We have described before the counter-strike of the middle classes in Certain German towns, and many of our readers may remember the voluntary organization of citizens in Stockholm which some years ago defeated a strike against the community. We have before us a short description of what was called the Citizens' Committee of One Thousand which was the chief instrument in thwarting the general strike at Winnipeg in May and June of this year. The Committee was an unofficial body, but it drew authority from the fact that it supported, and was therefore recognized by, the City Council as well as the Dominion and Provincial Governments. The Executive Committee sat almost continuously through the strike. The volunteers did not, as the pamphlet before us says, " take over and administer," but in every case "went in and assisted." The Central Strike Committee at Winnipeg were out to paralyse the city industrially. They called out simultaneously the staffs of the Fire Department, of the High Pressure Water Plant, of the Health Department, and of the Light and Power Departments. They allowed the police to remain on duty, but boasted that the police were under the instructions of the Strike Committee. They called out the telegraph operators, the postal operators, the bakers, the staff of the Winnipeg Electric Railway, the carters, and all workers engaged in distributing the necessaries of life. The work of the Committee of One Thousand was not so difficult as might be supposed, as each need of the community had to be met in order of its urgency as it presented itself. The first step was the formation of a Volunteer Fire Brigade. The Strike Committee had great fun for a time with the amateur firemen, as during the first few days they sent innumerable false alarms over the telephone-wires. This emergency naturally had to he met by a system of patrolling the alarm stations. Thus one movement led on to another in natural sequence.

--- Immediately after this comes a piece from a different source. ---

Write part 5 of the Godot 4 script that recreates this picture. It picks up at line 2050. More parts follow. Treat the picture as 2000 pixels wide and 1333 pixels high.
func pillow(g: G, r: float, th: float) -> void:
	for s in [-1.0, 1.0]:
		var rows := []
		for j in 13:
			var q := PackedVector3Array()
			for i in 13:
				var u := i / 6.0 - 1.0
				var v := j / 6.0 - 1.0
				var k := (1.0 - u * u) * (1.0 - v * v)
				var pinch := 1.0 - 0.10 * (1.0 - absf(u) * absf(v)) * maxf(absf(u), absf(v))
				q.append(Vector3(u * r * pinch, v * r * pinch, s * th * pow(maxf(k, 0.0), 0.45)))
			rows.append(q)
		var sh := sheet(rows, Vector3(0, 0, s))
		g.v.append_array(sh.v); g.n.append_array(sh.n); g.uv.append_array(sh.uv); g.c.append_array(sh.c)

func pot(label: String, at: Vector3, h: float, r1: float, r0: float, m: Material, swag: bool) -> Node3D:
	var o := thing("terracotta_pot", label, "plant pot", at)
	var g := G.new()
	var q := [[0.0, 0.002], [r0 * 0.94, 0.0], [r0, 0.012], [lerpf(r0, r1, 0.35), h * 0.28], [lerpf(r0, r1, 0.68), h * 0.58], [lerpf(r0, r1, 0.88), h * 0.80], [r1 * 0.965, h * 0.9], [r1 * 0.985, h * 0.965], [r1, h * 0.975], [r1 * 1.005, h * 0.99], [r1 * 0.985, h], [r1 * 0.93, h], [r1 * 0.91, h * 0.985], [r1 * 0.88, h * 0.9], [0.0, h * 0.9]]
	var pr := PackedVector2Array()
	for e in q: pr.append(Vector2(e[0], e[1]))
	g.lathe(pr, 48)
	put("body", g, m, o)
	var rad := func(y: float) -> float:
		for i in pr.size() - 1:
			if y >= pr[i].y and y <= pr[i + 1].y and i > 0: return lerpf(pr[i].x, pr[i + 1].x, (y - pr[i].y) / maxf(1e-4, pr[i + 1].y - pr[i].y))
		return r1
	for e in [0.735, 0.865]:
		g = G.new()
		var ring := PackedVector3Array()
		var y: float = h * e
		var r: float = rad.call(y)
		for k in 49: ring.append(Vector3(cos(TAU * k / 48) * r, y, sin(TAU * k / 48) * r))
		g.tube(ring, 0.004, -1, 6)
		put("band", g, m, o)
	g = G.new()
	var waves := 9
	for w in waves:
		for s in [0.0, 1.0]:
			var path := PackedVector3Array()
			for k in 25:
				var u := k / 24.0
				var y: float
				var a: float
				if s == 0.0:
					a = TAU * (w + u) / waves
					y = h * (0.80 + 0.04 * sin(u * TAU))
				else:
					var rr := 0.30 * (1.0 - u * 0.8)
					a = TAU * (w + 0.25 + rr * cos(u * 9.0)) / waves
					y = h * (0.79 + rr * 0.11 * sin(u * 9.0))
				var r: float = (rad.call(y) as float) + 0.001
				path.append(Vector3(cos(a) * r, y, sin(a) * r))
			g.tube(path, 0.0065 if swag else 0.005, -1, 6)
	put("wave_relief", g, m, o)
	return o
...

One of the chief achievements of the Committee of One Thousand was to produce a newspaper, which afterward: appeared daily except on Sundays, within twenty-foul hours of the declaration of the printers' strike. A newspaper was found to be indispensable for communicating information, and the strikers had decreed that no newspaper should appear except their own organ. How the anti-strike newspaper was printed was something of a mystery, and perhaps still remains so. The strikers set up what was in effect a Soviet which issued its permits and passports. The pamphlet reproduces one of these permits stamped by the Winnipeg Trades Labour Council. " This entitles," so it reads, " T. J. Foster to place in cold storage canned eggs." As a result of the work of the Committee of One Thousand the Government were enabled to dispense altogether with the services of the postal strikers. Volunteers carried on postal work till a new staff had been recruited, though this process was helped out by a number of repentants who returned to work. The same thing happened in the Fire Department. The police, though they had not originally been called out by the Strike Committee, struck in obedience to the orders of their own Union and were bodily dismissed. In this case again the volunteer special constables filled the gap while an entirely new force was recruited.

These are only instances of the rapidly improvised services of a Citizens' Committee. The thing can be done, and done much more easily than people think: A community would have water for blood in its veins if it really yielded its right to exist.